* START *

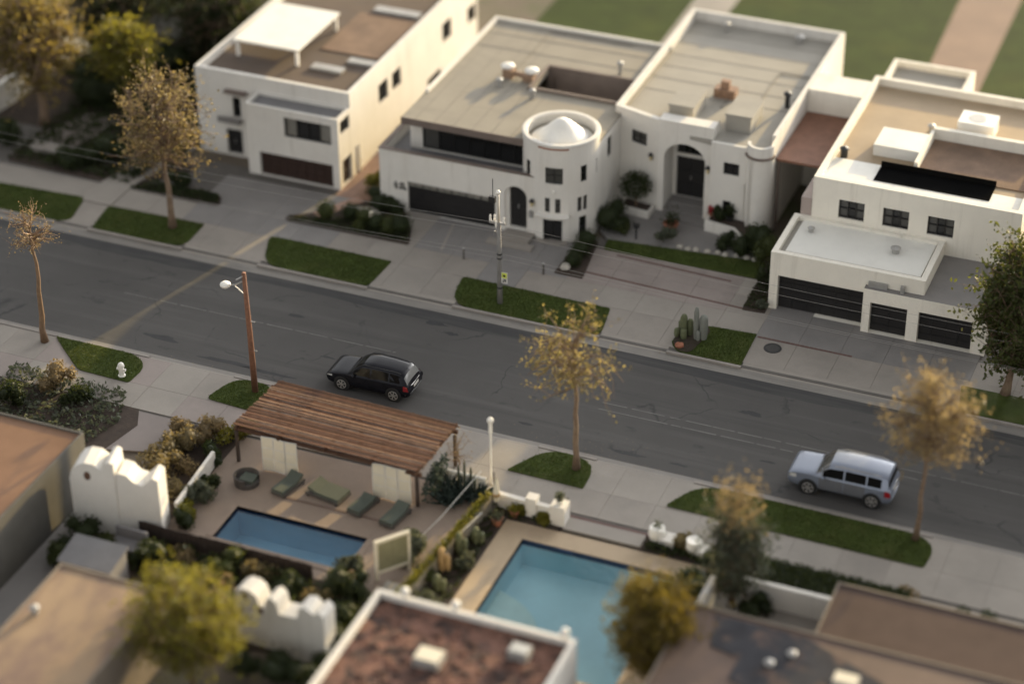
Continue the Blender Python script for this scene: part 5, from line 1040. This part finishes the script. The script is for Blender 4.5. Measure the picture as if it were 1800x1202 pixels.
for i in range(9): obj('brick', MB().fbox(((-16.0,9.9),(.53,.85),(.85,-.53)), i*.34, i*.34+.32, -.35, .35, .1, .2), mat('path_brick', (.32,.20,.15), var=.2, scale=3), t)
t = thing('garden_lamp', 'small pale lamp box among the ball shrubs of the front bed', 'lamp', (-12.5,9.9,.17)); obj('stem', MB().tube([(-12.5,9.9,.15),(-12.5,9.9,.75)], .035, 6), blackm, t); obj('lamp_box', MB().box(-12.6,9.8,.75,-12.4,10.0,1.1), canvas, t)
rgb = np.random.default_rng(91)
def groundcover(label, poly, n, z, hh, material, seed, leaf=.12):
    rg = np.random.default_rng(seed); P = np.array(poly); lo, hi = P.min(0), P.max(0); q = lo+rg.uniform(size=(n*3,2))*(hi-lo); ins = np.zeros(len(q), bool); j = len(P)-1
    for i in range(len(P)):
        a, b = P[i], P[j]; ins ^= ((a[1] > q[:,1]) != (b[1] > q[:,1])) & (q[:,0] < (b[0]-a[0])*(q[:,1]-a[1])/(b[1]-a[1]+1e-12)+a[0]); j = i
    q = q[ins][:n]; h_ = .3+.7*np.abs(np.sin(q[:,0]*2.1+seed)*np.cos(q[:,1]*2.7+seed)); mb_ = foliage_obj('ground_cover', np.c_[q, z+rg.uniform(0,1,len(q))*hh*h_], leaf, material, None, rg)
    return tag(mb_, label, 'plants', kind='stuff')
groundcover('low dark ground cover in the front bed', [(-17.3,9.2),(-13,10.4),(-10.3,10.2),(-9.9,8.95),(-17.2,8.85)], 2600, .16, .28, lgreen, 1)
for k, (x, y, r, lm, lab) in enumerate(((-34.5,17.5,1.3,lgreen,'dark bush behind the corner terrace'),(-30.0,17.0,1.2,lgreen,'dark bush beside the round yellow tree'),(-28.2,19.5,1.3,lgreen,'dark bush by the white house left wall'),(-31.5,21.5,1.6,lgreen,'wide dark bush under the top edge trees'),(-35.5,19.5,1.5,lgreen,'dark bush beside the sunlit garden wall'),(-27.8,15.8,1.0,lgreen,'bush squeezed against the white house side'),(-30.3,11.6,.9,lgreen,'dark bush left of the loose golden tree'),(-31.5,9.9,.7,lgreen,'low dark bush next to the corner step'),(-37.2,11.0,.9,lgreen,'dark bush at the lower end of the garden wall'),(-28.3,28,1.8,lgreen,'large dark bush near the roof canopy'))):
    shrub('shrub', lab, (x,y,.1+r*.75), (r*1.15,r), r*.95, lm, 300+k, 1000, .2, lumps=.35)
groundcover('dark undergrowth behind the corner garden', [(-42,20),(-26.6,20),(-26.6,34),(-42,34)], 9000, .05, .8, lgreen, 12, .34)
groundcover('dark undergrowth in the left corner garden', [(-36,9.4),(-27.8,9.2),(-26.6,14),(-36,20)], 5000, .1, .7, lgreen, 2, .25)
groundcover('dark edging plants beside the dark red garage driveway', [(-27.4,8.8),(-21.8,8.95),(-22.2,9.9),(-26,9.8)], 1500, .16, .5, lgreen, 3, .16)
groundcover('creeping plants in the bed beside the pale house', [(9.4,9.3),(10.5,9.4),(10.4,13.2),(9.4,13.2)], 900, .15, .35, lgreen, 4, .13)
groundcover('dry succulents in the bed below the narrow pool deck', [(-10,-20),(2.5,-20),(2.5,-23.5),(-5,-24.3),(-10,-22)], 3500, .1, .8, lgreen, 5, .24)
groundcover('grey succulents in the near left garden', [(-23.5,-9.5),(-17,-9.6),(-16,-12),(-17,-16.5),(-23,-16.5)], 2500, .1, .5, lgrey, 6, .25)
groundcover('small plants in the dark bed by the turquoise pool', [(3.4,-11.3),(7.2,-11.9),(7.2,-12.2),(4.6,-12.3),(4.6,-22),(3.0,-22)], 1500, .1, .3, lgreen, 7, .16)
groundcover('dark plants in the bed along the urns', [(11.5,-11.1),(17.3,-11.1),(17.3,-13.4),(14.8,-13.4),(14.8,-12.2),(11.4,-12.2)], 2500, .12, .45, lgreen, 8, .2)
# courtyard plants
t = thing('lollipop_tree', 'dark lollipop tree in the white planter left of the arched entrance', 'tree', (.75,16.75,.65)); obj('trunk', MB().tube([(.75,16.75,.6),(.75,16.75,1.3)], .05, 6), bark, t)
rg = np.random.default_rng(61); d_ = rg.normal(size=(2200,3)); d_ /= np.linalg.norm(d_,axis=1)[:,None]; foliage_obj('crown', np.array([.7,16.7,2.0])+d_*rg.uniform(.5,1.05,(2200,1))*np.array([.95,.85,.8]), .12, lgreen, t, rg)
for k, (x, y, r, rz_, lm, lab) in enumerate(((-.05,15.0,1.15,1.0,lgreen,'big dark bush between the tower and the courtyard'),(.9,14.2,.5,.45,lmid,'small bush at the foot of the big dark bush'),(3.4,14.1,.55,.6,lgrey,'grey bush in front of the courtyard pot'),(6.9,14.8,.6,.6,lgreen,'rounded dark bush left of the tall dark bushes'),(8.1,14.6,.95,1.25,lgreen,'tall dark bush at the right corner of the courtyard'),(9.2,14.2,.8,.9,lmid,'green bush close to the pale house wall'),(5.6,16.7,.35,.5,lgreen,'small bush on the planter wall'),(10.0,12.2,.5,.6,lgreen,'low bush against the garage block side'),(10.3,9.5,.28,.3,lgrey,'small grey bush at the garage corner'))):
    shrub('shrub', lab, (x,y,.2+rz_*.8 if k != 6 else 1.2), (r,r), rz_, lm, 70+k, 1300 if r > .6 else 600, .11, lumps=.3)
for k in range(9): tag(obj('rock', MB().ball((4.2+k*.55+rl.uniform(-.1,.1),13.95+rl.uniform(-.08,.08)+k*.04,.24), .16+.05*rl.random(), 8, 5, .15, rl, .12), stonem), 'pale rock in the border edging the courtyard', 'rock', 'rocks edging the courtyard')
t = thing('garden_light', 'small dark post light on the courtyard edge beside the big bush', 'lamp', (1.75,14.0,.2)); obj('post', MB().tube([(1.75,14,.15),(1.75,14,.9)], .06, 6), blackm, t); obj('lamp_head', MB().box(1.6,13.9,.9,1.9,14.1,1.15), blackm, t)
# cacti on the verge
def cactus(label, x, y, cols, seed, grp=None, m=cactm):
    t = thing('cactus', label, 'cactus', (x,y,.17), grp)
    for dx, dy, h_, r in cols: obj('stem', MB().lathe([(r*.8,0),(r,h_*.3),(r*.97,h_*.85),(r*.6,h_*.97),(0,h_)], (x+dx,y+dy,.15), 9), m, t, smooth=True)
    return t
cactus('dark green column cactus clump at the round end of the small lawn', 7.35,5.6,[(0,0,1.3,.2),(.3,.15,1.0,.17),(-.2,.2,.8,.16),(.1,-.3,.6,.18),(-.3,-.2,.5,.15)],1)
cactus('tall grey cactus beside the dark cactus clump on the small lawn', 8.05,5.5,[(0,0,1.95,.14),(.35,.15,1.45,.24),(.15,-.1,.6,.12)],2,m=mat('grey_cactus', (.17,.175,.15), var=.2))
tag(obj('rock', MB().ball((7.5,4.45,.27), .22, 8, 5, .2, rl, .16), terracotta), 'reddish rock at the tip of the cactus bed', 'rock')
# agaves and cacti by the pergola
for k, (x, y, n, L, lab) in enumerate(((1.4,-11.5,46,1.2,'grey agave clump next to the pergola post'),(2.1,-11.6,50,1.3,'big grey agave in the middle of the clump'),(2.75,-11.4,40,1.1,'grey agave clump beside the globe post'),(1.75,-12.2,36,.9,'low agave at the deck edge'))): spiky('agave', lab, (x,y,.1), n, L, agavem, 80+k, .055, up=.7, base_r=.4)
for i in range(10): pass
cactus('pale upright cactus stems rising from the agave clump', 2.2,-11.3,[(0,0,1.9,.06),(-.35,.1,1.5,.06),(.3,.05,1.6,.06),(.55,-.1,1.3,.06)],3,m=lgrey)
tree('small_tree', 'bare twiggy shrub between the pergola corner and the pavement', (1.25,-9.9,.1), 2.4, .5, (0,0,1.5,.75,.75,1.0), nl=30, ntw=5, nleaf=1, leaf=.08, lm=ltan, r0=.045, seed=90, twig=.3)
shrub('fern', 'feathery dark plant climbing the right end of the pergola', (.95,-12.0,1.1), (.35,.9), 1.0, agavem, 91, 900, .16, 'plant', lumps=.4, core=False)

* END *

(Aim): Show the lines that mention the word "from".

(Result of this exercise):
Continue the Blender Python script for this scene: part 5, from line 1040. This part finishes the script. The script is for Blender 4.5. Measure the picture as if it were 1800x1202 pixels.
cactus('pale upright cactus stems rising from the agave clump', 2.2,-11.3,[(0,0,1.9,.06),(-.35,.1,1.5,.06),(.3,.05,1.6,.06),(.55,-.1,1.3,.06)],3,m=lgrey)